Home is Where We Harvest

As a child, I let my incessant imagination go during solitary walks in the garden. I looked under rocks for Mountain Garter snakes (I called them Red Racers), stared at flower blossoms, and observed the slow growth of vegetables for hours. Bleeding hearts were little girls with pink hair and pigtails and green button squash were flying saucers. I was enamored, too, by volunteer species like the velvety cotton leaves of mullein, running my fingertips over them in the sunlight.

We had an impressive garden with mature apple trees that were, lucky for us, there when we bought the house.
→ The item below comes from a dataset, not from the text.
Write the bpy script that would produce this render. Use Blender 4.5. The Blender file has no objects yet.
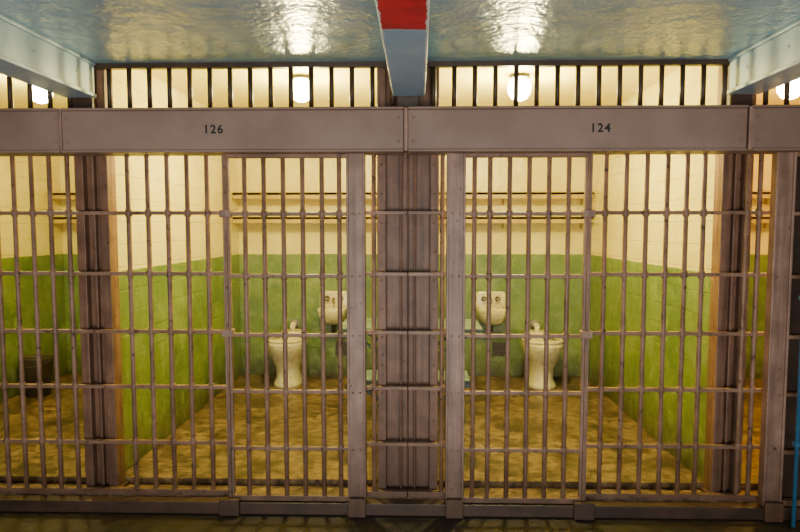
import bpy, bmesh, math, random
from mathutils import Vector, Matrix
random.seed(3)
S = bpy.context.scene

# ---------------- materials ----------------
def newmat(name):
    m = bpy.data.materials.new(name); m.use_nodes = True
    nt = m.node_tree
    return m, nt, nt.nodes['Principled BSDF']
def N(nt, t, **kw):
    n = nt.nodes.new(t)
    for k, v in kw.items():
        if k in n.inputs: n.inputs[k].default_value = v
        else: setattr(n, k, v)
    return n
def L(nt, a, b): nt.links.new(a, b)
def pos(nt): return N(nt, 'ShaderNodeNewGeometry').outputs['Position']
def scaled(nt, vec, sx, sy, sz):
    m = N(nt, 'ShaderNodeMapping'); m.inputs['Scale'].default_value = (sx, sy, sz); L(nt, vec, m.inputs['Vector']); return m.outputs[0]
def noise(nt, vec, scale, detail=4, rough=.55, dist=0):
    n = N(nt, 'ShaderNodeTexNoise'); n.inputs['Scale'].default_value = scale
    n.inputs['Detail'].default_value = detail; n.inputs['Roughness'].default_value = rough
    n.inputs['Distortion'].default_value = dist
    L(nt, vec, n.inputs['Vector']); return n.outputs['Fac']
def ramp(nt, fac, stops):
    r = N(nt, 'ShaderNodeValToRGB'); e = r.color_ramp.elements
    while len(e) < len(stops): e.new(.5)
    for i, (p, c) in enumerate(stops):
        e[i].position = p; e[i].color = (c[0], c[1], c[2], 1) if not isinstance(c, (int, float)) else (c, c, c, 1)
    L(nt, fac, r.inputs['Fac']); return r.outputs['Color']
def mix(nt, fac, a, b, mode='MIX'):
    m = N(nt, 'ShaderNodeMix'); m.data_type = 'RGBA'; m.blend_type = mode
    if isinstance(fac, (int, float)): m.inputs[0].default_value = fac
    else: L(nt, fac, m.inputs[0])
    for s, v in ((6, a), (7, b)):
        if isinstance(v, tuple): m.inputs[s].default_value = (*v, 1)
        else: L(nt, v, m.inputs[s])
    return m.outputs[2]
def bump(nt, bsdf, h, strength=.3, dist=.01):
    b = N(nt, 'ShaderNodeBump'); b.inputs['Strength'].default_value = strength; b.inputs['Distance'].default_value = dist
    L(nt, h, b.inputs['Height']); L(nt, b.outputs['Normal'], bsdf.inputs['Normal'])
def mathn(nt, op, a, b=None):
    m = N(nt, 'ShaderNodeMath'); m.operation = op
    for i, v in enumerate((a, b)):
        if v is None: continue
        if isinstance(v, (int, float)): m.inputs[i].default_value = v
        else: L(nt, v, m.inputs[i])
    return m.outputs[0]

def paint(name, c1, c2, chip=(.05, .025, .015), chipth=.66, rough=.45, nscale=6, chipscale=28, bstr=.25, streak=0, grime=0):
    m, nt, b = newmat(name); p = pos(nt)
    base = mix(nt, ramp(nt, noise(nt, p, nscale), [(.35, 0), (.65, 1)]), c1, c2)
    if streak:
        s = noise(nt, scaled(nt, p, 30, 30, 1.5), 1, 4, .6)
        base = mix(nt, ramp(nt, s, [(.45, 0), (.7, streak)]), base, chip)
    if grime:
        sep = N(nt, 'ShaderNodeSeparateXYZ'); L(nt, p, sep.inputs[0])
        g = ramp(nt, mathn(nt, 'ADD', sep.outputs['Z'], mathn(nt, 'MULTIPLY', noise(nt, p, 11, 5), .5)), [(.12, grime), (.65, 0)])
        base = mix(nt, g, base, (.06, .028, .014))
    ch = ramp(nt, noise(nt, p, chipscale, 6, .65), [(chipth - .03, 0), (chipth + .03, .85)])
    col = mix(nt, ch, base, chip)
    L(nt, col, b.inputs['Base Color']); b.inputs['Roughness'].default_value = rough
    bump(nt, b, noise(nt, p, 60, 3), bstr, .003)
    return m
M_bar = paint('bar_paint', (.35, .20, .125), (.19, .10, .056), chipth=.62, grime=.8)
M_header = paint('header_paint', (.34, .225, .175), (.26, .163, .12), chipth=.72, rough=.5, nscale=3)
M_stile = paint('stile_paint', (.43, .265, .195), (.28, .165, .11), chipth=.66, rough=.45, nscale=9, streak=.5, grime=.8)
M_col = paint('column_paint', (.27, .14, .08), (.17, .08, .043), chip=(.045, .02, .01), chipth=.66, rough=.5, nscale=10, streak=.7, grime=.9)
M_dark = paint('dark_steel', (.075, .038, .022), (.035, .02, .011), chipth=.7)
M_ceilblue = paint('ceiling_blue_paint', (.31, .48, .66), (.21, .39, .58), chip=(.16, .18, .18), chipth=.76, rough=.25, nscale=2.5, chipscale=14, bstr=.2)
M_beamblue = paint('beam_blue_paint', (.44, .58, .70), (.32, .47, .60), chip=(.2, .13, .08), chipth=.70, rough=.35)
M_pipe = paint('pipe_blue_paint', (.04, .17, .30), (.03, .12, .24), chipth=.72)
M_ink = paint('stencil_ink', (.012, .01, .01), (.02, .015, .015), chipth=.8, rough=.6)
M_iron = paint('fixture_iron', (.04, .033, .022), (.07, .055, .035), rough=.4)
M_table = paint('table_paint', (.15, .22, .24), (.10, .155, .17), chipth=.68)
M_chrome, nt, b = newmat('tap_metal'); b.inputs['Metallic'].default_value = .9; b.inputs['Roughness'].default_value = .3
L(nt, ramp(nt, noise(nt, pos(nt), 40), [(.3, (.45, .4, .3)), (.7, (.2, .16, .1))]), b.inputs['Base Color'])

nt = M_ceilblue.node_tree; b = nt.nodes['Principled BSDF']; p = pos(nt)
h = mathn(nt, 'ADD', noise(nt, p, 7, 3), mathn(nt, 'MULTIPLY', noise(nt, p, 45, 3), .35))
bump(nt, b, h, .8, .018)

M_beamred, nt, b = newmat('beam_red_blue_paint'); p = pos(nt)
sep = N(nt, 'ShaderNodeSeparateXYZ'); L(nt, p, sep.inputs[0])
isred = mathn(nt, 'LESS_THAN', mathn(nt, 'ADD', sep.outputs['Y'], mathn(nt, 'MULTIPLY', noise(nt, p, 12), .05)), -1.12)
blue = mix(nt, ramp(nt, noise(nt, p, 5), [(.35, 0), (.65, 1)]), (.42, .60, .76), (.30, .48, .66))
red = mix(nt, ramp(nt, noise(nt, p, 9), [(.4, 0), (.6, 1)]), (.80, .003, .025), (.60, .002, .015))
col = mix(nt, isred, blue, red)
ax = mathn(nt, 'ABSOLUTE', mathn(nt, 'SUBTRACT', sep.outputs['X'], .005))
edge = mathn(nt, 'GREATER_THAN', mathn(nt, 'ADD', ax, mathn(nt, 'MULTIPLY', noise(nt, p, 25, 4), .02)), .0805)
col = mix(nt, edge, col, (.78, .80, .80))
L(nt, col, b.inputs['Base Color']); b.inputs['Roughness'].default_value = .4
bump(nt, b, noise(nt, p, 40, 3), .3, .005)

def wallmat(name, axis, coursing):
    m, nt, b = newmat(name); p = pos(nt)
    sep = N(nt, 'ShaderNodeSeparateXYZ'); L(nt, p, sep.inputs[0])
    cmb = N(nt, 'ShaderNodeCombineXYZ'); L(nt, sep.outputs[axis], cmb.inputs[0]); L(nt, sep.outputs['Z'], cmb.inputs[1])
    zz = mathn(nt, 'ADD', sep.outputs['Z'], mathn(nt, 'MULTIPLY', noise(nt, p, 14, 2), .012))
    up = mathn(nt, 'GREATER_THAN', zz, 1.112)
    cream = mix(nt, ramp(nt, noise(nt, p, 4), [(.35, 0), (.7, 1)]), (.86, .76, .22), (.76, .63, .14))
    cream = mix(nt, ramp(nt, noise(nt, p, 17, 6, .7), [(.60, 0), (.74, .6)]), cream, (.52, .37, .08))
    green = mix(nt, ramp(nt, noise(nt, p, 3.5), [(.35, 0), (.65, 1)]), (.19, .27, .055), (.10, .17, .033))
    green = mix(nt, ramp(nt, noise(nt, p, 9, 7, .72), [(.50, 0), (.72, .8)]), green, (.27, .33, .15))
    green = mix(nt, ramp(nt, noise(nt, p, 23, 6, .7), [(.60, 0), (.70, .7)]), green, (.08, .11, .035))
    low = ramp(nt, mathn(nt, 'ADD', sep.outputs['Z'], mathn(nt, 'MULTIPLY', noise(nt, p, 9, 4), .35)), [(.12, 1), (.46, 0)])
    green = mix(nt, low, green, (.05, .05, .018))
    L(nt, mix(nt, up, green, cream), b.inputs['Base Color'])
    b.inputs['Roughness'].default_value = .28
    br = N(nt, 'ShaderNodeTexBrick'); L(nt, cmb.outputs[0], br.inputs['Vector'])
    br.inputs['Scale'].default_value = 1; br.inputs['Brick Width'].default_value = .42; br.inputs['Row Height'].default_value = .125
    br.inputs['Mortar Size'].default_value = .004; br.inputs['Mortar Smooth'].default_value = .6
    br.inputs['Color1'].default_value = br.inputs['Color2'].default_value = (0, 0, 0, 1); br.inputs['Mortar'].default_value = (1, 1, 1, 1)
    h = mathn(nt, 'ADD', mathn(nt, 'MULTIPLY', br.outputs['Fac'], -coursing), mathn(nt, 'ADD', noise(nt, p, 8, 5), mathn(nt, 'MULTIPLY', noise(nt, p, 50, 3), .2)))
    bump(nt, b, h, .6, .016)
    return m
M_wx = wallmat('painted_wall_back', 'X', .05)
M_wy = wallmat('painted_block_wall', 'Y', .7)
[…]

I’m not sure what type of apples they were, but one tree bore sweet yellow, slightly spotted apples, which looked like they had been marked with the tip of a pencil. The other had tart, light red apples with swaths of unripe green. Both were a little smaller than your average store bought apples. We did our best to pick them, eat them, and turn them into applesauce and apple butter before they met their fate under the tree, rotting and turning beige and soft as if they had been baked.

We also had a cherry tree that bloomed idyllic white blossoms, but never bore fruit, in addition to an apricot, fig, and plum tree, which my father incorporated seamlessly along side paths that bordered swaths of vegetable beds on our one acre. There were also small purple and green grapes that grew up the fence that ran down the periphery of the backyard. I loved to pick stainless steel colanders full of these bittersweet jewels for the whole family to share while contemplating the life cycle of a raisin. There were always a few shriveled and parched, still clinging to vine, just not able to let go.

My father used to make a delicious, aromatic spaghetti sauce with generous amounts of fresh oregano and rosemary and a hint of red wine. One day while working in the garden with him, he squatted next to our herb garden, closest to the rosemary and took a deep relaxed breath in with his eyes closed and said, “Mara, smell that,” in a state nearing ecstasy. And I did, mirroring the drama of his deep breath in through my nose, simultaneously gaining an appreciation for nature, homegrown food, and family in one deep whiff.

My first garden was not just the landscape of my childhood, but more like a family member, complex and vulnerable and beautiful in the way people are. Perhaps gardens for me are what Madeleine cakes were to Marcel Proust (more specifically the narrator of Remembrance of Things Past). Tasting or even seeing a lemon cucumber or spaghetti squash can take me back to the long summer days in the Sierra Foothills of California, and the abundance of fresh fruit accessible to us all summer, the multitude of melons at our fingertips, trying each and every one throughout the season during our elaborate picnics in the front yard. The juice of each melon, cantaloupe, Casaba, Crenshaw, honeydew, Juan Canary, and of course watermelon, dripped down our arms in a sweet sugary tributary that dried glossy in the sun.

I have rarely lived anywhere, nor has my husband, without digging a shovel into the earth and planting seeds. Any little plot will do. Home is where we harvest.

Today we live on just a quarter of an acre, which we mostly use to grow food, in the modest, but vibrant, city of Asheville, North Carolina. Our garden is urban. The sound of traffic can be heard while we pick okra, Cherokee purple heirloom tomatoes, strawberries, blueberries, figs.

All gardens are a sort of palimpsest. Year after year, season after season, the soil is cleared, the previous harvest devoured, erased to allow for the next. Traces of its previous incarnation lie barely visible to the eye in the chemistry of the soil’s flesh. It is a constant cycle of erasure and reimagining. Hunger and creativity join in matrimony with the planting of each seed, each ingredient plucked from the vine, dug from the earth.

We feel most alive when participating as creative custodians to our little corner, quarter of an acre, of the planet. We would feel lost without it.  It forces us to touch the earth.